In that first game, Trout hit .304 with a homerun and a steal and scored 4 runs. Harper hit .300 with a .440 on-base percentage, scored 3 runs, and stole a base. The combination of the two youngsters helped spark the A's to a 10-2 rout of the defending Pennant winners, and off they went. The A's would win 7 more consecutive games, would go 11-1 in Inter-Divisional play, would finish tied for 1st place, would reach the playoffs, and just miss an Owens/East Pennant with a club record-tying 17 victories. Harper would stall out a bit as the long summer wore him down during his first full season at age 19. But the 20-year old Trout, who would turn 21 years of age during this summer, continued on at an amazing pace, almost single-handedly willing the club to win after win.

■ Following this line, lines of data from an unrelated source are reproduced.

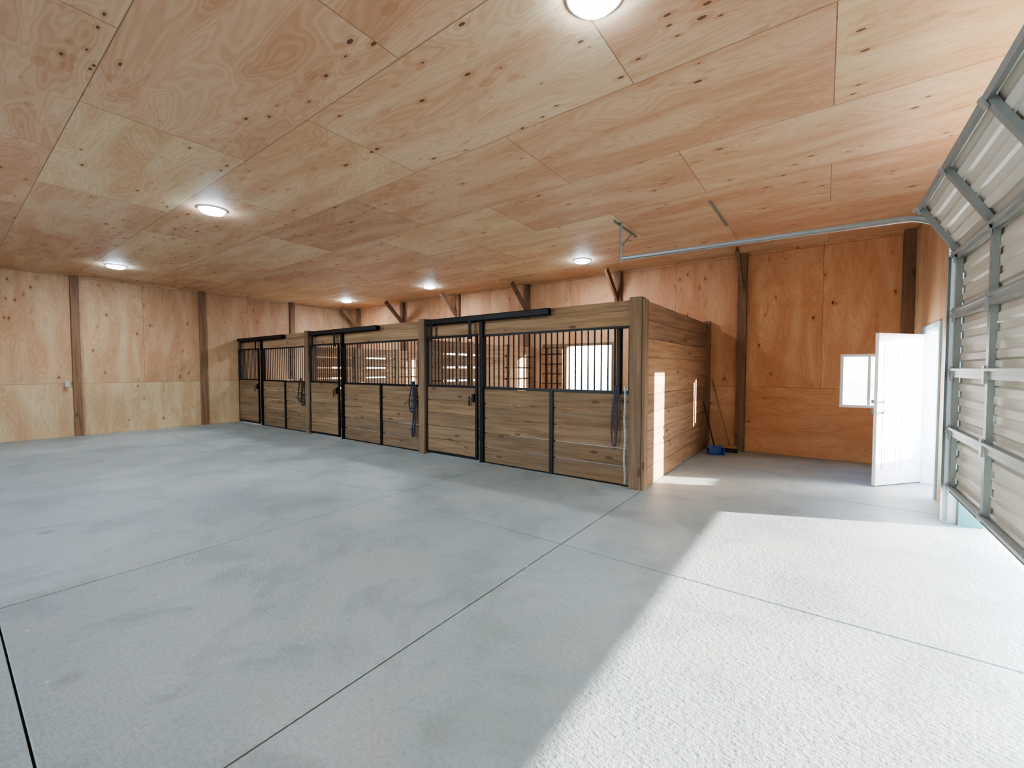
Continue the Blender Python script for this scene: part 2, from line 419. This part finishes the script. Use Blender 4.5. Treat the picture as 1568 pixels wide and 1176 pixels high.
b=track(0.30); b.done('garage_door_track')
b=B(); b.box(XR-0.012,XR,6.03,6.12,0,3.15,m_galv); b.done('trim_1')
b=B(); b.box(XR+0.002,XR+WT+0.01,5.975,5.999,0,3.05,m_teal); b.box(XR+WT+0.001,XR+WT+0.02,6.0,6.10,0,3.15,m_teal); b.done('trim_3')

# ---------------------------------------------------------------- man door
b=B()
for y0,y1,z0,z1 in ((MD[0],MD[0]+0.035,0,2.05),(MD[1]-0.035,MD[1],0,2.05),(MD[0]+.035,MD[1]-.035,2.015,2.05)):
    b.box(XR-0.01,XR+WT+0.01,y0,y1,z0,z1,m_white)
for y0,y1,z0,z1 in ((MD[0]-0.07,MD[0],0,2.12),(MD[1],MD[1]+0.07,0,2.12),(MD[0],MD[1],2.05,2.12)):
    b.box(XR-0.02,XR-0.001,y0,y1,z0,z1,m_jamb)
b.done('trim_2')
b=B()
hx,hy=1.07,7.95; ang=math.atan2(-0.62,-0.5); L=0.82; T=0.044
M=Matrix.Translation((hx,hy,0))@Matrix.Rotation(ang,4,'Z')
b.box(0,L,-T/2,T/2,0.015,2.02,m_white,0.0,M)
def panel(u0,u1,z0,z1):
    for sgn in (-1,1):
        ya=sgn*T/2
        w=0.02
        for a in ((u0,u1,z0,z0+w),(u0,u1,z1-w,z1),(u0,u0+w,z0+w,z1-w),(u1-w,u1,z0+w,z1-w)):
            b.box(a[0],a[1],min(ya,ya+sgn*0.006),max(ya,ya+sgn*0.006),a[2],a[3],m_white,0.0,M)
        b.box(u0+0.05,u1-0.05,min(ya,ya+sgn*0.005),max(ya,ya+sgn*0.005),z0+0.05,z1-0.05,m_white,0.0,M)
for u0,u1 in ((0.11,0.38),(0.45,0.72)):
    panel(u0,u1,0.22,0.52) ; panel(u0,u1,0.62,1.28); panel(u0,u1,1.38,1.88)
for z,r in ((0.98,0.028),(1.12,0.024)):
    p=M@Vector((L-0.06,-T/2-0.05,z)); q=M@Vector((L-0.06,T/2+0.05,z))
    b.cyl(p,q,r*0.5,m_galv,10)
    for s in (-1,1):
        b.cyl(M@Vector((L-0.06,s*(T/2+0.03),z)),M@Vector((L-0.06,s*(T/2+0.06),z)),r,m_galv,14)
b.done('door_1')

# ---------------------------------------------------------------- ceiling lamps
for x,y in [(-1.10,2.30),(-6.68,2.28),(-11.9,2.3),(-3.88,7.62),(-8.3,7.68),(-12.1,7.72)]:
    bm=bmesh.new()
    prof=[(0.0,0.060),(0.08,0.058),(0.125,0.048),(0.145,0.015)]
    rim=[(0.145,0.015),(0.165,0.016),(0.17,0.0)]
    n=24
    def rev(pr,mi):
        rings=[]
        for r,d in pr:
            rings.append([bm.verts.new((x+r*math.cos(2*math.pi*i/n),y+r*math.sin(2*math.pi*i/n),H-d)) for i in range(n)] if r>0 else [bm.verts.new((x,y,H-d))]*n)
        for a,c2 in zip(rings,rings[1:]):
            for i in range(n):
                vv=[a[i],a[(i+1)%n],c2[(i+1)%n],c2[i]]
                vv2=[]
                for q in vv:
                    if q not in vv2: vv2.append(q)
                fc=bm.faces.new(vv2); fc.material_index=mi; fc.smooth=True
    rev(prof,0); rev(rim,1)
    bmesh.ops.recalc_face_normals(bm,faces=bm.faces[:])
    me=D.meshes.new('ceiling_light'); bm.to_mesh(me); bm.free(); me.materials.append(m_lamp); me.materials.append(m_white)
    o=D.objects.new('ceiling_light',me); COL.objects.link(o)
    al=D.lights.new('ceiling_light_lamp','AREA'); al.shape='DISK'; al.size=0.26; al.energy=38; al.color=(0.84,0.92,1.0)
    ao=D.objects.new('led_lamp',al); ao.location=(x,y,H-0.066); COL.objects.link(ao); ao.parent=o

# ---------------------------------------------------------------- tack
m_halt=plain('black_nylon',(0.015,0.014,0.013),0.8)
m_blue=plain('blue_nylon',(0.010,0.013,0.05),0.7,0,0.3,60)
m_purp=plain('purple_rope',(0.055,0.045,0.065),0.8,0,0.4,60)
def halter(x,y,z,m,rope=True,zlow=0.35,name='horse_halter'):
    ls=[]
    ls.append([(x-0.02,y,z),(x-0.10,y-0.01,z-0.25),(x-0.12,y-0.02,z-0.45),(x-0.03,y-0.03,z-0.62),(x+0.08,y-0.02,z-0.5),(x+0.07,y-0.01,z-0.25),(x+0.01,y,z)])
    ls.append([(x-0.10,y-0.02,z-0.33),(x-0.02,y-0.05,z-0.38),(x+0.07,y-0.02,z-0.33)])
    ls.append([(x-0.11,y-0.02,z-0.46),(x-0.02,y-0.06,z-0.54),(x+0.08,y-0.02,z-0.48)])
    if rope:
        ls.append([(x,y-0.02,z),(x+0.05,y-0.03,z-0.3),(x+0.02,y-0.03,z-0.7),(x-0.03,y-0.03,zlow+0.1),(x,y-0.03,zlow),(x+0.05,y-0.03,zlow+0.12),(x+0.06,y-0.02,z-0.5),(x+0.03,y-0.01,z)])
    return curve(name,ls,0.013,m)
halter(-10.35,YS-0.07,1.33,m_halt,False)
halter(-10.22,YS-0.06,1.25,m_halt,False)
halter(-6.22,YS-0.06,1.32,m_blue,True,0.25)
x=-2.22; y=YS-0.05
curve('lead_rope',[[(x,y,1.34),(x-0.05,y-0.02,1.0),(x-0.05,y-0.02,0.6),(x,y-0.03,0.5),(x+0.03,y-0.02,0.7),(x+0.02,y-0.02,1.0),(x+0.02,y,1.34)],
  [(x+0.03,y,1.34),(x+0.07,y-0.02,1.1),(x+0.05,y-0.02,0.8),(x-0.03,y-0.03,0.75),(x-0.02,y-0.02,1.1),(x,y,1.3)]],0.011,m_purp)
b=B(); x=-2.065; y=YS-0.125
for i in range(44):
    z=1.30-i*0.0285
    cx=x+0.006*math.sin(i*0.35)
    hw=0.009; hh=0.019
    if i%2: pts=[(cx-hw,y,z-hh),(cx-hw,y,z+hh),(cx+hw,y,z+hh),(cx+hw,y,z-hh)]
    else: pts=[(cx,y-hw,z-hh),(cx,y-hw,z+hh),(cx,y+hw,z+hh),(cx,y+hw,z-hh)]
    for q in range(4): b.cyl(pts[q],pts[(q+1)%4],0.0034,m_galv,5)
b.cyl((x,YS-0.10,1.31),(x,y-0.02,1.31),0.006,m_galv)
b.done('hanging_chain')

# broom + dustpan
b=B(); m_han=plain('broom_handle_wood',(0.30,0.17,0.08),0.6); m_bl=plain('blue_plastic',(0.02,0.07,0.28),0.4)
b.cyl((-1.38,8.72,0.12),(-1.75,8.92,1.38),0.013,m_han,10)
b.box(-1.52,-1.26,8.68,8.76,0.08,0.13,m_han,0.01)
for i in range(12): b.cyl((-1.50+i*0.0215,8.72,0.09),(-1.505+i*0.0225,8.71,0.0),0.012,m_rub,6)
b.done('push_broom')
b=B()
Mx=Matrix.Translation((-1.58,8.42,0.0))@Matrix.Rotation(0.5,4,'Z')
b.box(-0.12,0.12,-0.16,0.02,0.005,0.015,m_bl,0,Mx); b.box(-0.12,0.12,0.02,0.035,0.005,0.15,m_bl,0,Mx)
b.box(-0.13,-0.12,-0.12,0.03,0.005,0.12,m_bl,0,Mx); b.box(0.12,0.13,-0.12,0.03,0.005,0.12,m_bl,0,Mx)
b.cyl((-1.59,8.44,0.12),(-1.81,8.52,0.95),0.012,m_rub,8)
b.done('dustpan')

# ---------------------------------------------------------------- outside
b=B(); b.box(-60,80,-60,80,-0.4,-0.125,m_ground); b.done('ground')
b=B(); b.box(1.75,2.05,6.6,10.2,-0.13,0.50,plain('sun_blocker_grey',(0.45,0.45,0.43),0.9),0.03); b.done('low_sun_blocker')  # unseen low block, added to keep sun off the foot of the man door

# ---------------------------------------------------------------- light
el=math.radians(8.7); hx,hy=0.915,0.403
d=Vector((-hx*math.cos(el),-hy*math.cos(el),-math.sin(el)))
sl=D.lights.new('sun','SUN'); sl.energy=62; sl.angle=math.radians(0.6); sl.color=(1.0,0.97,0.92)
so=D.objects.new('sun',sl); so.rotation_euler=d.to_track_quat('-Z','Y').to_euler(); so.location=(6,6,6); COL.objects.link(so)
w=D.worlds.new('World'); C.scene.world=w; w.use_nodes=True; nt=w.node_tree; nt.nodes.clear()
o=nt.nodes.new('ShaderNodeOutputWorld'); bg=nt.nodes.new('ShaderNodeBackground'); sk=nt.nodes.new('ShaderNodeTexSky')
sk.sky_type='NISHITA'; sk.sun_disc=False; sk.sun_elevation=math.radians(32); sk.sun_rotation=math.radians(66)
nt.links.new(sk.outputs[0],bg.inputs[0]); nt.links.new(bg.outputs[0],o.inputs[0]); bg.inputs[1].default_value=2.2

# ---------------------------------------------------------------- camera
cd=D.cameras.new('camera'); cd.sensor_width=36; cd.lens=650/1568*36; cd.clip_start=0.02; cd.clip_end=500
co=D.objects.new('camera',cd); co.location=(0,0,1.55); co.rotation_euler=(math.radians(88),0,math.radians(36.3)); COL.objects.link(co)
C.scene.camera=co
C.scene.view_settings.view_transform='AgX'
C.scene.view_settings.look='AgX - Medium High Contrast'
C.scene.view_settings.exposure=0.5
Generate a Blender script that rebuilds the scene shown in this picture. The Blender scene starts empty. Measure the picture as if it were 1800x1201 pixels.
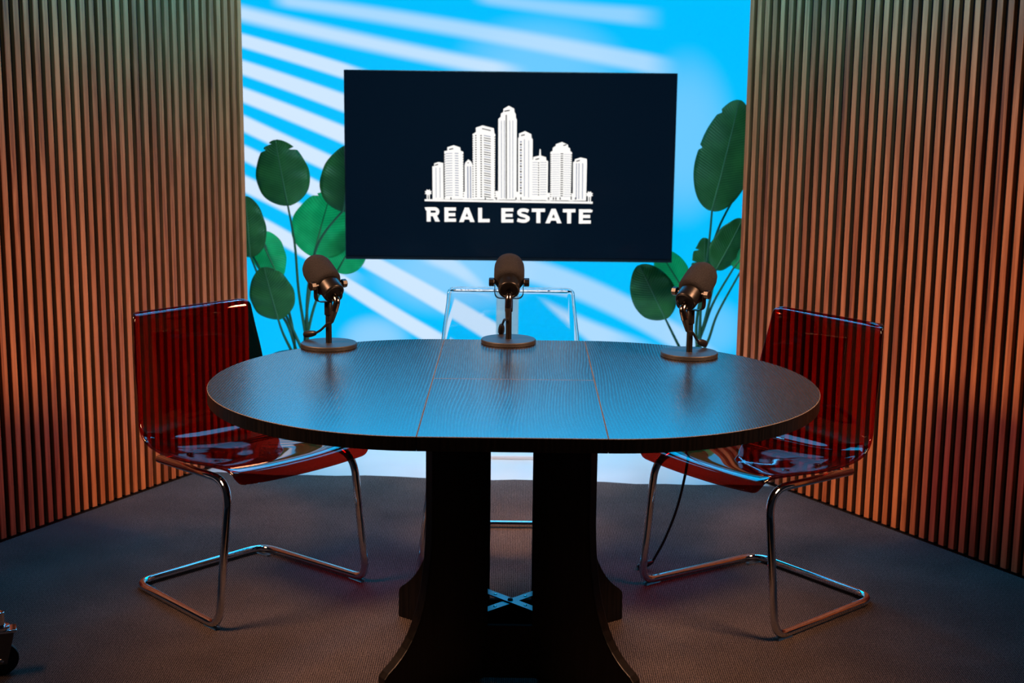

In Week #6 at Las Vegas, Trout hit .421 with a .500 on-base pctg, knocking in 5 runs, scoring 4, and stealing another base, as the club slipped past the High Rollers. In Week #7 at Houston, he hit .444 with a .516 obp, cracking 2 homers, knocking in 4 runs, scoring 7 times, and stealing 4 bases to lead the club to a tie-breaker victory over the eventual Mack/West Pennant winners. In Week #9, playing his first game in front of the home Philly fans at Liberty Bell Park, Trout hit .385 with a .407 obp, homered and stole a base, drove in 8 runs, and scored 5 times as the club edged out the eventual Kalas/Central Pennant winning Joplin Tornadoes.
On and on it would go from there. Trout would finish the 2012 WFBL regular season hitting .333 with a .396 on-base percentage. He showed emerging power with 25 homeruns, and game-changing speed with his 42 stolen bases. He knocked in 74 runs, scored another 107, and was a human highlight reel on defense in centerfield. For his statistical achievements, and for helping lead the club back to contender status in the always rough Owens/East division, Trout was honored with the Pete Rose Award in a vote by the WFBL GM's. Trout received every 1st place ballot but one (from the Vegas GM, who picked his own Wei-Yin Chen 1st and listed Trout 5th in some effort to, what, maybe steal the award with one ballot?) His near-unanimous selection as the WFBL Rookie of the Year in a season full of great freshman performances was telling.
It almost didn't end there, as Trout was also among the finalists for the WFBL Mike Schmidt Award as the league's top all-around offensive performer for 2012. He would eventually finish 3rd in that voting behind Miguel Cabrera and Ryan Braun, but it was a close 3rd, and he received 4 first-place ballots. The 2012 season was an introduction to the WFBL for Mike Trout, as well as his rookie buddy Bryce Harper, and the young team looks to what appears right now to be a very bright future indeed.